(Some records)

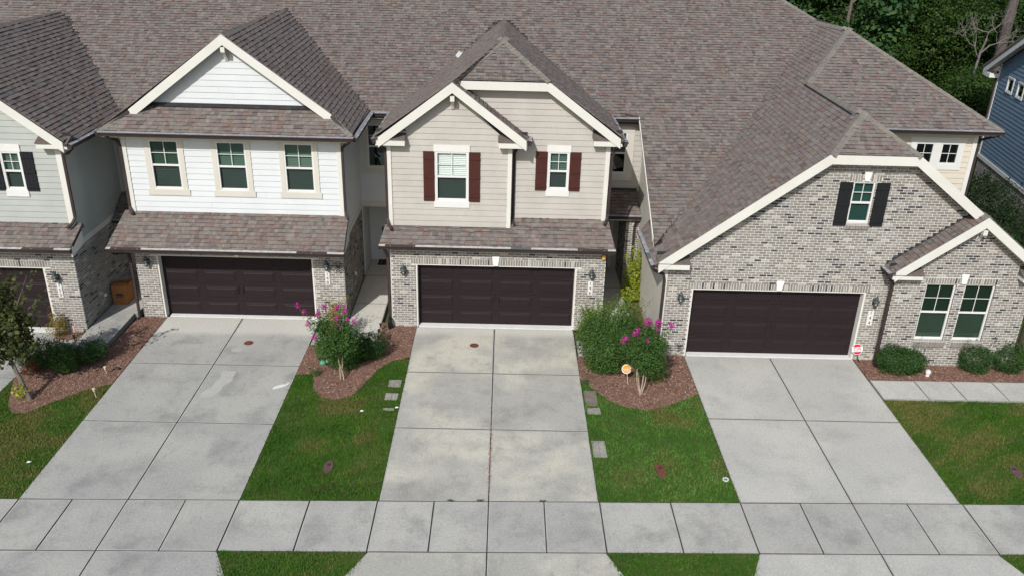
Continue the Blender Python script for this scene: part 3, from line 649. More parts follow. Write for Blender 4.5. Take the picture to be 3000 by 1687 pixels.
n3 = H.plane(rf, [(-11.65, 24.30, 5.95), (-4.35, 24.30, 5.95), (-5.2, 25.15, 6.58), (-10.80, 25.15, 6.58)])
H.ridge(rf, A, (-7.95, 31.95, 8.49), n1, n2, .15); H.ridge(rf, (-11.63, 24.32, 5.96), (-10.98, 24.98, 6.45), n1, n3); H.ridge(rf, (-4.37, 24.32, 5.96), (-5.02, 24.98, 6.45), n2, n3)
def sk148(c):
    if c[1] > 34.4: return True
    zr = 8.655-.745*abs(c[0]+7.97); return c[1] < 32.2 and zr > c[2]+.05 and abs(c[0]+7.97) < 3.6
mainroof(H, rf, -11.95, -4.10, 27.5, 27.55, sk148); H.closeroof(rf)
gutter(h148, (-11.68, 24.31, 5.93), (-4.32, 24.31, 5.93), (0, -1, 0)); gutter(h148, (-4.34, 27.7, 5.92), (-4.34, 24.3, 5.92), (1, 0, 0)); gutter(h148, (-11.66, 24.3, 5.92), (-11.66, 27.0, 5.92), (-1, 0, 0))
MB().box(WORLD, -11.62, -4.38, 5.76, 5.79, 24.32, 24.76).build('soffit', SOFFIT, h148); MB().box(WORLD, -4.83, -4.36, 5.76, 5.785, 24.4, 27.95).build('soffit', SOFFIT, h148)
bx('fascia', BROWN, h148, FRONT(24.31), -11.64, -4.36, 5.79, 5.92, 0, -.02); bx('fascia', BROWN, h148, RIGHT(-4.34), 24.34, 27.7, 5.79, 5.91, -.02, 0)
# the entry bay beside it
P = FRONT(27.95); w = (-4.53, -3.62, 3.97, 5.45)
siding(h148, P, [(-4.83, 2.80), (-3.30, 2.80), (-3.30, 5.62), (-4.83, 5.62)], [w], 'white', 'entry_wall'); window(h148, P, *w, trim=(.17, .16, .20, .0), tm=BEIGE, upper=GL_D, lower=GL_D)
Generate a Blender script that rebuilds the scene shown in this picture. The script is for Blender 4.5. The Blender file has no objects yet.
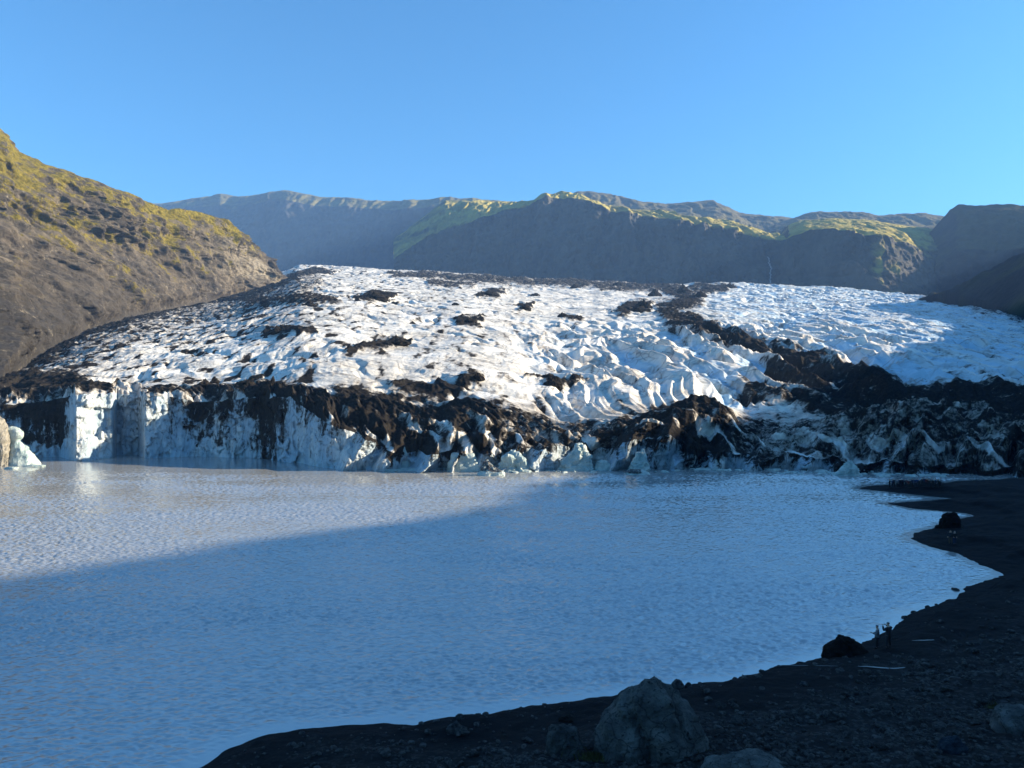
import bpy, bmesh, math, random
import numpy as np
from mathutils import Vector, Matrix
rad = math.radians
random.seed(7); RNG = np.random.default_rng(7)
sc = bpy.context.scene
COL = sc.collection
F, CX, CY, H = 770.0, 512.0, 384.0, 20.0          # focal length in pixels, image centre, eye height over the lake

# ------------------------------------------------------------------ camera
cd = bpy.data.cameras.new('camera'); cam = bpy.data.objects.new('camera', cd); COL.objects.link(cam)
cam.location = (0, 0, H); cam.rotation_euler = (rad(90), 0, 0)
cd.sensor_width = 36; cd.lens = F/1024*36; cd.clip_start = .1; cd.clip_end = 20000
sc.camera = cam

# ------------------------------------------------------------------ light
SUN_EL, SUN_AZ = 20.0, 6.0                          # from the right
sd = Vector((math.cos(rad(SUN_EL))*math.cos(rad(SUN_AZ)), math.cos(rad(SUN_EL))*math.sin(rad(SUN_AZ)), math.sin(rad(SUN_EL))))
sl = bpy.data.lights.new('sun', 'SUN'); so = bpy.data.objects.new('sun', sl); COL.objects.link(so)
sl.energy = 5.0; sl.angle = rad(.55); sl.color = (1, .85, .64)
so.rotation_euler = (-sd).to_track_quat('-Z', 'Y').to_euler(); so.location = (300, 0, 400)
w = bpy.data.worlds.new('World'); sc.world = w; w.use_nodes = True
nt = w.node_tree; bg = nt.nodes['Background']
sky = nt.nodes.new('ShaderNodeTexSky'); sky.sky_type = 'NISHITA'; sky.sun_disc = False
sky.sun_elevation = rad(SUN_EL); sky.sun_rotation = rad(90-SUN_AZ)
sky.altitude = 0; sky.air_density = 1.0; sky.dust_density = .8; sky.ozone_density = 6.0
tint = nt.nodes.new('ShaderNodeMix'); tint.data_type = 'RGBA'; tint.blend_type = 'MULTIPLY'; tint.inputs[0].default_value = 1
tint.inputs[7].default_value = (.50, .93, 1.0, 1)
nt.links.new(sky.outputs[0], tint.inputs[6]); nt.links.new(tint.outputs[2], bg.inputs[0]); bg.inputs[1].default_value = .083
vs = sc.view_settings; vs.view_transform = 'Standard'; vs.look = 'None'; vs.gamma = 1; vs.exposure = 1.65
sc.cycles.use_denoising = True
sc.cycles.max_bounces = 6; sc.cycles.volume_bounces = 0; sc.cycles.diffuse_bounces = 2; sc.cycles.glossy_bounces = 2

# ------------------------------------------------------------------ noise
def _tab(seed):
    r = np.random.default_rng(seed); p = r.permutation(512).astype(np.int32); return np.concatenate([p, p])
_T = {}
def pn2(x, y, seed=0):
    if seed not in _T: _T[seed] = _tab(seed)
    P = _T[seed]
    x = np.asarray(x, np.float64); y = np.asarray(y, np.float64)
    xi = np.floor(x).astype(np.int64); yi = np.floor(y).astype(np.int64)
    fx = x-xi; fy = y-yi; xi &= 511; yi &= 511
    u = fx*fx*fx*(fx*(fx*6-15)+10); v = fy*fy*fy*(fy*(fy*6-15)+10)
    def g(i, j, dx, dy):
        a = P[P[i & 511]+(j & 511)]*(2*math.pi/512)
        return np.cos(a)*dx+np.sin(a)*dy
    n00 = g(xi, yi, fx, fy); n10 = g(xi+1, yi, fx-1, fy); n01 = g(xi, yi+1, fx, fy-1); n11 = g(xi+1, yi+1, fx-1, fy-1)
    a = n00+u*(n10-n00); b = n01+u*(n11-n01)
    return (a+v*(b-a))*1.4
def fbm(x, y, o=4, seed=0, gain=.5, lac=2.03):
    s = 0; a = 1; t = 0
    for k in range(o):
        s = s+a*pn2(x, y, seed+k*17); t += a; a *= gain; x = x*lac+13.7; y = y*lac-7.1
    return s/t*1.3
def ridge(x, y, o=4, seed=0, gain=.5, lac=2.05):
    s = 0; a = 1; t = 0
    for k in range(o):
        s = s+a*(1-np.abs(pn2(x, y, seed+k*17))*2); t += a; a *= gain; x = x*lac+3.7; y = y*lac+9.1
    return s/t
def sst(a, b, x):
    t = np.clip((x-a)/(b-a), 0, 1); return t*t*(3-2*t)
def lerp(a, b, t): return a+(b-a)*t

# ------------------------------------------------------------------ helpers for objects
def tag(o, label=None, cat=None, group=None, kind=None):
    for k, v in (('label', label), ('category', cat), ('group', group), ('kind', kind)):
        if v: o[k] = v
    return o
def link(name, me, m=None, parent=None, loc=(0, 0, 0)):
    o = bpy.data.objects.new(name, me); COL.objects.link(o); o.location = loc
    if parent is not None: o.parent = parent
    if m is not None and me is not None: me.materials.append(m)
    return o
def empty(name, loc=(0, 0, 0), rz=0):
    o = link(name, None, loc=loc); o.rotation_euler = (0, 0, rz); return o
def np_mesh(name, V, Fq, attrs=None, smooth=True):
    V = np.ascontiguousarray(V, np.float32).reshape(-1, 3); Fq = np.ascontiguousarray(Fq, np.int32)
    n = Fq.shape[1]; me = bpy.data.meshes.new(name)
    me.vertices.add(len(V)); me.vertices.foreach_set('co', V.ravel())
    me.loops.add(Fq.size); me.loops.foreach_set('vertex_index', Fq.ravel())
    me.polygons.add(len(Fq)); me.polygons.foreach_set('loop_start', np.arange(0, Fq.size, n, dtype=np.int32))
    me.polygons.foreach_set('use_smooth', np.full(len(Fq), smooth))
    me.update(calc_edges=True)
    for k, a in (attrs or {}).items():
        at = me.attributes.new(k, 'FLOAT', 'POINT'); at.data.foreach_set('value', np.ascontiguousarray(a, np.float32).ravel())
    return me
def grid_mesh(name, P, attrs=None, flip=False, smooth=True):
    ny, nx = P.shape[:2]
    i = np.arange(ny*nx).reshape(ny, nx)
    q = np.stack([i[:-1, :-1], i[:-1, 1:], i[1:, 1:], i[1:, :-1]], -1).reshape(-1, 4)
    if flip: q = q[:, ::-1]
    return np_mesh(name, P, q, attrs, smooth)

# ------------------------------------------------------------------ materials
class NT:
    def __init__(s, name):
        s.m = bpy.data.materials.new(name); s.m.use_nodes = True; s.t = s.m.node_tree
        s.b = s.t.nodes['Principled BSDF']; s.o = s.t.nodes['Material Output']
    def n(s, typ, props=None, **inp):
        d = s.t.nodes.new('ShaderNode'+typ)
        for k, v in (props or {}).items(): setattr(d, k, v)
        for k, v in inp.items():
            key = int(k[1:]) if k[0] == '_' and k[1:].isdigit() else k.replace('_', ' ')
            s.put(d.inputs[key], v)
        return d
    def put(s, sock, v):
        if isinstance(v, bpy.types.NodeSocket): s.t.links.new(v, sock)
        elif isinstance(v, bpy.types.Node): s.t.links.new(v.outputs[0], sock)
        else: sock.default_value = (v[0], v[1], v[2], 1) if isinstance(v, tuple) and len(v) == 3 and sock.type == 'RGBA' else v
    def pos(s, sx=1, sy=None, sz=None, rot=0):
        sy = sx if sy is None else sy; sz = sx if sz is None else sz
        if not hasattr(s, 'geo'): s.geo = s.t.nodes.new('ShaderNodeNewGeometry')
        return s.n('Mapping', _0=s.geo.outputs['Position'], Scale=(sx, sy, sz), Rotation=(0, 0, rot)).outputs[0]
    def noise(s, vec, scale=1, det=4, rough=.55, dist=0):
        return s.n('TexNoise', Vector=vec, Scale=scale, Detail=det, Roughness=rough, Distortion=dist).outputs['Fac']
    def attr(s, name): return s.n('Attribute', {'attribute_name': name}).outputs['Fac']
    def math(s, op, a, b=0.0, c=None):
        d = s.n('Math', {'operation': op}, _0=a, _1=b)
        if c is not None: s.put(d.inputs[2], c)
        return d.outputs[0]
    def step(s, x, a, b, lo=0.0, hi=1.0):
        return s.n('MapRange', {'interpolation_type': 'SMOOTHSTEP'}, _0=x, _1=a, _2=b, _3=lo, _4=hi).outputs[0]
    def mix(s, f, a, b): 
        d = s.n('Mix', {'data_type': 'RGBA'}); s.put(d.inputs[0], f); s.put(d.inputs[6], a); s.put(d.inputs[7], b); return d.outputs[2]
    def bump(s, h, st=.5, dist=.1, nrm=None):
        d = s.n('Bump', Strength=st, Distance=dist, Height=h)
        if nrm is not None: s.put(d.inputs['Normal'], nrm)
        return d.outputs[0]
    def set(s, color=None, rough=None, normal=None, spec=None):
        if color is not None: s.put(s.b.inputs['Base Color'], color)
        if rough is not None: s.put(s.b.inputs['Roughness'], rough)
        if normal is not None: s.put(s.b.inputs['Normal'], normal)
        if spec is not None: s.put(s.b.inputs['Specular IOR Level'], spec)
        return s.m

def mat_ice():
    t = NT('glacier_ice'); p = t.pos(1)
    stretch = t.pos(.6, 1.2, .6, rad(20))
    n1 = t.noise(stretch, .05, 6, .6); n2 = t.noise(p, .5, 5, .65); n3 = t.noise(stretch, .22, 6, .65, .6)
    clean = t.mix(t.step(n1, .35, .62), (.82, .765, .67), (.62, .56, .47))
    clean = t.mix(t.step(n3, .56, .74), clean, (.34, .30, .26))
    clean = t.mix(t.attr('blue'), clean, (.42, .60, .72))
    vo = t.n('TexVoronoi', {'feature': 'DISTANCE_TO_EDGE'}, Vector=t.n('VectorMath', {'operation': 'ADD'}, _0=t.pos(1, .45, 1, rad(-25)), _1=t.n('TexNoise', Vector=p, Scale=.2, Detail=3).outputs['Color']).outputs[0], Scale=.12).outputs['Distance']
    crack = t.math('MULTIPLY', t.step(vo, .0, .035, 1, 0), t.step(n1, .42, .6))
    clean = t.mix(t.math('MULTIPLY', crack, .65), clean, (.13, .12, .11))
    n5 = t.noise(t.pos(.05, .016, .05, rad(32)), 1, 5, .55, .7)
    line = t.step(t.math('ABSOLUTE', t.math('SUBTRACT', n5, .5)), .0, .011, 1, 0)
    clean = t.mix(t.math('MULTIPLY', line, t.step(n2, .35, .6, .2, .8)), clean, (.10, .09, .08))
    n4 = t.noise(p, 1.6, 6, .75)
    wv = t.n('VectorMath', {'operation': 'MULTIPLY_ADD'}, _0=t.n('TexNoise', Vector=p, Scale=.03, Detail=3).outputs['Color'], _1=(1.4, 1.4, 1.4), _2=t.pos(.022, .12, .05, rad(-12))).outputs[0]
    ash = t.noise(wv, 1, 7, .68)
    ash2 = t.noise(wv, 3.1, 6, .7)
    clean = t.mix(t.math('MULTIPLY', t.step(ash, .50, .66), t.step(ash2, .38, .62, .15, .8)), clean, (.17, .15, .125))
    d = t.math('ADD', t.attr('dirt'), t.math('MULTIPLY', t.math('SUBTRACT', n3, .5), 1.1))
    d = t.math('ADD', d, t.math('MULTIPLY', t.math('SUBTRACT', n2, .5), .9))
    d = t.math('ADD', d, t.math('MULTIPLY', t.math('SUBTRACT', n4, .5), .8))
    dm = t.step(d, .40, .74)
    deb = t.mix(t.step(n4, .35, .68), (.010, .0095, .009), (.034, .029, .024))
    dusty = t.mix(t.math('MULTIPLY', t.step(d, .10, .5), .7), clean, t.mix(t.step(n4, .35, .65), (.22, .195, .165), (.40, .365, .32)))
    col = t.mix(dm, dusty, deb)
    hb = t.noise(p, .7, 8, .72)
    return t.set(col, t.mix(dm, (.55,)*3, (.85,)*3), t.bump(t.math('ADD', hb, t.math('MULTIPLY', n3, 1.2)), .85, .5), t.step(dm, 0, 1, .3, .03))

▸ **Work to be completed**
Copy out every line with the word "picture".

▸ **The output**
Continue the Blender Python script for this scene: part 3, from line 649. More parts follow. Write for Blender 4.5. Take the picture to be 3000 by 1687 pixels.
Generate a Blender script that rebuilds the scene shown in this picture. The script is for Blender 4.5. The Blender file has no objects yet.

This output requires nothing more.